──────── Data shown ────────

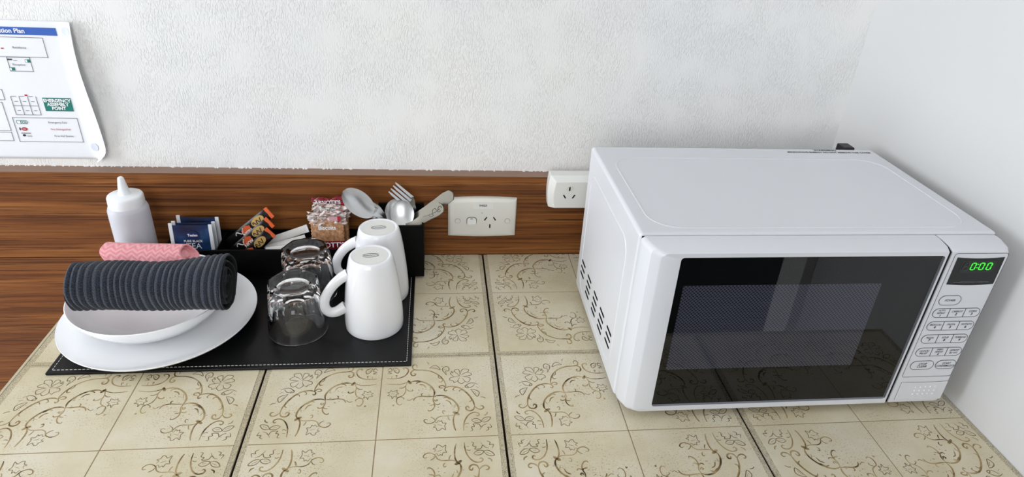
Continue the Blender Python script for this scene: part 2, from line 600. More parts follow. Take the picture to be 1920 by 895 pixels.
# ragged plaster crumbs along the ledge
mb = MB()
for k in range(170):
    x = rnd.uniform(-0.95, 0.3); w = rnd.uniform(.001, .004); h_ = rnd.uniform(.0005, .0014)
    z = ptop(x) + .0012
    mb.add([(x, YB - rnd.uniform(.001, .004), z), (x + w, YB - rnd.uniform(.001, .004), z), (x + w * .7, YB, z + h_), (x + w * .2, YB, z + h_), (x, YB, z), (x + w, YB, z)],
           [(0, 1, 2, 3), (0, 3, 4), (1, 5, 2)])
o = mb.build('plaster_crumbs', M['plaster'], wall_back); o['kind'] = 'stuff'

# ------------------------------------------------------------------ tiled countertop
T = 0.305
XC0, YC0 = -0.6145, -0.308
ctop = empty('countertop', (0, 0, 0))
tag(ctop, 'countertop of cream vinyl tiles with brown floral scrolls', 'countertop')
MB().box(XC0 + .001, XR - .0002, YC0 + .002, YP - .0002, -0.034, -0.0035).build('substrate', M['seam'], ctop)
MB().box(XC0, XC0 + .0035, YC0, YP - .0003, -0.036, -0.0001).build('edge_strip', M['edge_strip'], ctop)
MB().box(XC0 + .0035, XR - .0002, YC0, YC0 + .0025, -0.036, -0.0001).build('edge_strip', M['edge_strip'], ctop)
ORN=[(1.6,[(107.1,25.6),(107.9,20.4),(111.4,19.2),(113.5,23.3),(111.5,28.6),(106,30.2),(97.9,30.6),(88.5,33.6),(79.1,40.7),(72.5,50.4),(69.3,61.4),(69.8,66.2)]),
(1.8,[(106,30.2),(111.4,30),(115,34.6),(114.1,40.1),(110.5,41),(108.8,37.9),(111.5,36.7)]),
(1.6,[(69.8,66.2),(71.4,69.9),(69.8,72.5),(67.5,70.7)]),
(1.6,[(69.8,66.2),(72.6,62.2),(77.2,63),(77.2,65.9),(72.6,66.6)]),
(1.0,[(79.1,40.7),(78.4,46.2),(75.4,48.9)]),
(1.4,[(76.4,44.3),(73.5,50.4),(74.9,54.9),(78.5,54.1)]),
(2.0,[(69.8,66.2),(63.4,64.1),(54.2,65.9),(46.6,72),(39.8,81.8),(35.1,93.1),(33.7,102.3)]),
(1.9,[(33.7,102.3),(35.9,107.9),(40.4,109.5),(44.1,107.2),(44.6,103.2),(42,101.9),(40.4,105.2)]),
(1.6,[(33.7,102.3),(30.1,106.4),(25.7,107.7),(22.6,104.9),(23.7,101.8),(26.6,101.7)]),
(1.0,[(54.2,65.9),(58.2,66.7),(60.3,70.4),(58.3,71.9)]),
(1.0,[(46.6,72),(50.7,71.4),(52.5,74.6)]),
(1.3,[(38,85.6),(37.2,91.2),(40.3,93.8)]),
(1.5,[(48.9,143.2),(48.6,134.6),(46.7,125.4),(42,116.9),(36.1,112.8),(30.5,113.6),(28.8,116.7),(30.8,119.2),(32.6,117.4)]),
(0.9,[(47,132.1),(44.1,130.8),(42,131.5)]),
(0.9,[(46.8,137.2),(43.5,136.9)]),
(1.5,[(23,118.4),(19.5,116.3),(18.4,112.8)]),
(1.0,[(38.9,125.7),(34.8,123.4),(29.9,124.5),(27,128.9),(31.4,130.4),(35.7,129.3),(38.9,125.7)]),
(1.0,[(27,128.9),(24.2,123.9),(19.6,121.5),(14.9,122.3),(18.2,127.6),(22.7,129.9),(27,128.9)]),
(1.0,[(41.3,143.6),(38.2,142.6),(39.2,137.6),(35.5,136.1),(37.1,132.6),(30.3,133),(27.6,138.1),(24.9,134.9),(20.4,132.9)]),
(1.0,[(29.7,142.5),(27.6,138.1)]),
(1.0,[(22.4,144.5),(18.6,141.9),(19.6,138.5),(14.9,138.8),(16.7,133.1)]),
(0.8,[(35,126.8),(30.6,127.3)]),
(0.8,[(24.4,127.3),(18.6,124.1)]),
(1.5,[(146.4,45.5),(139.3,46.2),(130.8,45.4),(123.1,41.3),(119.1,34.4),(118.9,28.3),(121.7,25.5),(125.7,25.9),(123.8,29.1)]),
(0.9,[(140,45.6),(139.7,40.6)]),
(0.9,[(134.2,44.4),(133.1,39.9),(135.7,40.4)]),
(1.0,[(146.3,29.2),(142.5,25.2),(140.2,30.5),(144.8,32.3),(140.6,35.5),(145.9,35.9)]),
(1.3,[(139.1,25.4),(136.1,32.7),(132,34.9),(130.9,28.8),(135.1,25.5),(139.1,25.4)]),
(1.0,[(136.3,28.2),(133.5,31.8)]),
(1.0,[(143.8,26.2),(139.1,26.8)]),
(0.9,[(50.9,43.3),(54.1,39.1),(57.4,34.9),(56.2,31.4),(51.8,31),(50.8,34.1),(50.1,41.3)]),
(0.9,[(49.7,41.3),(48.6,35.2),(45.7,30.6),(40.9,30.8),(38.2,32.2),(39.8,36.6),(43.9,38.5),(48.4,42.8)]),
(0.9,[(39.8,36.6),(35.2,39.9),(35.3,42.9),(41.5,44.7),(46.9,45.5)]),
(0.9,[(44.9,45.6),(37.6,48.5),(37.1,51.9),(40,56.4),(43.9,55),(47,48.9)]),
(0.9,[(43.9,55),(46,57.5),(49,59.3),(52.6,56.2),(53.2,53.2),(51,47.3)]),
(0.9,[(53.2,53.2),(58,57),(59.2,53.9),(63.8,51.8),(63.1,47.4),(57.7,45.6),(52.5,45.2)]),
(0.9,[(57.7,45.6),(61.6,41.4),(62.9,37.7),(58.8,37.5),(62.1,34.7),(57.4,34.9)]),
(0.7,[(53.5,42.6),(49.3,44.4)]),
(0.7,[(51,40.7),(51.7,47.3)]),
(1.0,[(90.5,26.7),(85.8,22.3),(81.7,22.1),(78.3,25.8),(76.6,30.6),(81.7,27.7),(86.5,26.5),(90.5,26.7)]),
(0.9,[(94.1,13.6),(91.5,19.6)]),
(0.8,[(93.3,16.1),(91,16.9)]),
(1.0,[(74.6,23.4),(72.4,24.5)]),
(1.1,[(68.1,42),(70.9,36.4),(73.3,31.1),(72.2,27),(68.1,24.1),(64.7,27.4),(65.2,33.1),(68.9,33.4),(68.1,42)]),
(0.8,[(72.2,31.2),(67.5,29.3)]),
(1.1,[(44.9,63.4),(41,64.5),(40.4,67.5),(44.3,65.4),(39.4,59.7),(33.4,58.6),(26.9,61.6)]),
(0.9,[(40.4,67.5),(35.1,65.8),(31.5,61)]),
(0.9,[(29.8,66),(26.6,68.1)]),
(1.1,[(37.3,70.5),(32.1,71.7),(27.6,74.7),(26.5,78.6),(29.5,84.1),(34.3,76.4),(37.3,70.5)]),
(0.8,[(34.1,73.5),(29.9,79.4)]),
(1.1,[(25.4,85.6),(21.8,85.9),(18.9,88.3)]),
(1.2,[(146,55.7),(136.8,57.5),(127.7,57.3),(120,54.3),(116.7,53.5)]),
(3.5,[(119.4,51.8),(117.1,53.1),(114.4,57.1)]),
(3.0,[(118.1,49.9),(116,54.5)]),
(2.0,[(114.7,53.5),(109.5,51.8),(102.9,52.5),(95,56.4),(88.3,63.4),(84.4,71.3),(84,77),(85.1,81.6)]),
(1.2,[(108.1,56.8),(104.9,54.4),(100.9,54.1)]),
(1.3,[(103.5,58.9),(98.2,60.1),(94.9,65.1)]),
(1.0,[(89.7,64.3),(88.3,70.2)]),
(1.2,[(119.3,55.3),(121.2,62),(120.7,69.7),(123,77.1),(127.3,80.6),(131,83.2),(131.6,89.6),(129.2,94.6),(125.4,94.8),(124.9,92.6)]),
(1.1,[(129.3,64.5),(124.8,64.3),(121.3,61)]),
(1.4,[(119.5,66.9),(116.8,70.4),(112.3,70.6),(112,67.6)]),
(1.6,[(110.5,88.7),(109.3,85.1),(106.2,82.1),(99.8,80.9),(92.1,81.7),(85.1,81.6)]),
(1.2,[(99.8,80.9),(100.5,77.2),(98.6,75.4)]),
(1.4,[(92.1,79.4),(89.6,79.2)]),
(0.8,[(143.7,72.4),(140.5,71.6),(139.4,68.3),(136.7,70.9),(131.7,68.2),(131.9,72.4),(129.2,74.9),(132.6,76.7),(132,81.3),(135,79.3),(137.3,83.9),(138.4,79.2),(143.3,78),(141,75.4),(143.7,72.4)]),
(0.7,[(139.1,74.5),(134.6,74.7)]),
(0.9,[(127.3,80.6),(122.7,83.6),(122.6,86.4)]),
(0.8,[(118.8,86.5),(115,87.6),(110.6,84.1)]),
(2.0,[(85.1,82.5),(79.3,80.4),(71.5,81.3),(63.9,86.3),(57.6,93.9),(54.3,102.2),(54.2,108.5),(56.3,113.6)]),
(1.4,[(85.1,82.5),(85.7,89),(83.8,95.4),(84.4,101.7),(87.5,106.5),(91.3,107.6),(91.9,105.3)]),
(1.4,[(84.4,87.2),(82.5,90.6),(80.3,89.2),(81.9,87.3)]),
(1.3,[(83.8,95.4),(79.3,96.9),(77,94.5)]),
(1.1,[(92,94.5),(89.5,94.6)]),
(1.2,[(90.1,97.8),(85.7,97.1),(84.4,94.5)]),
(1.2,[(72.9,85.5),(68.3,84.6),(63.3,89.1)]),
(1.3,[(69.7,89.7),(65.3,92.1),(62.6,98.2)]),
(1.0,[(59.1,102.9),(57.5,97.6)]),
(3.2,[(61.2,110.8),(57.5,112.7),(53.2,116.4)]),
(3.0,[(59.5,114.9),(55.6,111)]),
(1.6,[(57.6,114.5),(60.2,118.7),(61,127.2),(60,136.5),(58.4,142.4)]),
(1.2,[(59.5,115.2),(63.3,117.1),(69.5,117.4),(75.7,117.4),(80.7,120.3),(83.8,126.1),(89.3,129.2),(94.2,128.1),(96.7,124.6),(95.5,122.1),(92.4,122.6)]),
(1.2,[(67.6,118.3),(66.5,122.7),(64.9,125)]),
(1.2,[(71.9,113.8),(73.8,111),(73.1,107.9),(70.4,109.1)]),
(0.9,[(88.7,118.2),(85,120.9),(83.2,124.4)]),
(0.8,[(84.4,126.1),(81.3,127.9),(79.5,124.6),(77,126.4),(75.2,124.8),(74,129.1),(69.9,129.3),(71.6,133.4),(70.8,140.5),(74.7,137.5),(77.7,140.6),(80.8,141),(82,137.1),(85.6,135.3),(82.6,133.7),(84.4,130.3)]),
(0.7,[(80.1,131.3),(74.6,133.3)]),
(1.4,[(104.6,68.5),(103.9,70.4)]),
(1.4,[(99.4,66.8),(98.5,67.8)]),
(1.4,[(95.5,67.5),(94.2,68.4)]),
(1.4,[(102.9,85.4),(102,86.4)]),
(1.6,[(98.4,88.4),(96.2,87)]),
(1.4,[(106.1,75),(105.3,76)]),
(1.4,[(110.8,77.6),(109.9,78.2)]),
(1.5,[(80,101.9),(78.4,101.6)]),
(1.6,[(80.4,106.9),(79.1,106.2)]),
(1.3,[(73.7,99.5),(71.5,100.1)]),
(1.2,[(62.2,100),(61,99.7)]),
(1.2,[(59.7,99.3),(59.1,99.8)]),
(1.1,[(90.9,69.1),(89.6,70.1)]),
(1.2,[(136.6,96.6),(134.8,94.9),(134.7,97.6)]),
(1.0,[(52.2,102.3),(50.5,102.4)]),
(1.0,[(53,138.9),(52.5,139.7)])]
def scroll_mesh(mirx, miry, ox, oy, ymax, xmax):
    """ornament of one quarter tile, outer corner at (ox, oy)"""
    mb = MB()
    zt = 0.00018
    for w, pts in ORN:
        pl = smoothline([(ox + mirx * a / 1000, oy + miry * b_ / 1000, 0) for a, b_ in pts], 5)
        n = len(pl)
        seg = []
        for i, p in enumerate(pl):
            if p.y > ymax or p.x > xmax or p.y < YC0 + .003:
                if len(seg) > 1:
                    mb.loft(seg, False, mi=1 if w < 1.15 else 0)
                seg = []
                continue
            a = pl[max(0, i - 1)]; b2 = pl[min(n - 1, i + 1)]
            d = (b2 - a)
            if d.length < 1e-9:
                continue
            d.normalize()
            nn = Vector((-d.y, d.x, 0))
            u = i / (n - 1)
            hw = w / 2000 * (0.95 if w < 1.15 else 1.15) * (0.45 + 0.55 * min(1, 5 * u, 5 * (1 - u)))
            seg.append([(p.x - nn.x * hw, p.y - nn.y * hw, 0.00005), (p.x - nn.x * hw * .7, p.y - nn.y * hw * .7, zt), (p.x + nn.x * hw * .7, p.y + nn.y * hw * .7, zt), (p.x + nn.x * hw, p.y + nn.y * hw, 0.00005)])
        if len(seg) > 1:
            mb.loft(seg, False, mi=1 if w < 1.15 else 0)
    return mb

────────

Problem details -
Write out an exact copy of the listing, first line through the line containing "o = mb.build('plaster_crumbs', M['plaster'], wall_back);", with the pictures left out.

Answer for the task -
Continue the Blender Python script for this scene: part 2, from line 600. More parts follow. Take the picture to be 1920 by 895 pixels.
# ragged plaster crumbs along the ledge
mb = MB()
for k in range(170):
    x = rnd.uniform(-0.95, 0.3); w = rnd.uniform(.001, .004); h_ = rnd.uniform(.0005, .0014)
    z = ptop(x) + .0012
    mb.add([(x, YB - rnd.uniform(.001, .004), z), (x + w, YB - rnd.uniform(.001, .004), z), (x + w * .7, YB, z + h_), (x + w * .2, YB, z + h_), (x, YB, z), (x + w, YB, z)],
           [(0, 1, 2, 3), (0, 3, 4), (1, 5, 2)])
o = mb.build('plaster_crumbs', M['plaster'], wall_back); o['kind'] = 'stuff'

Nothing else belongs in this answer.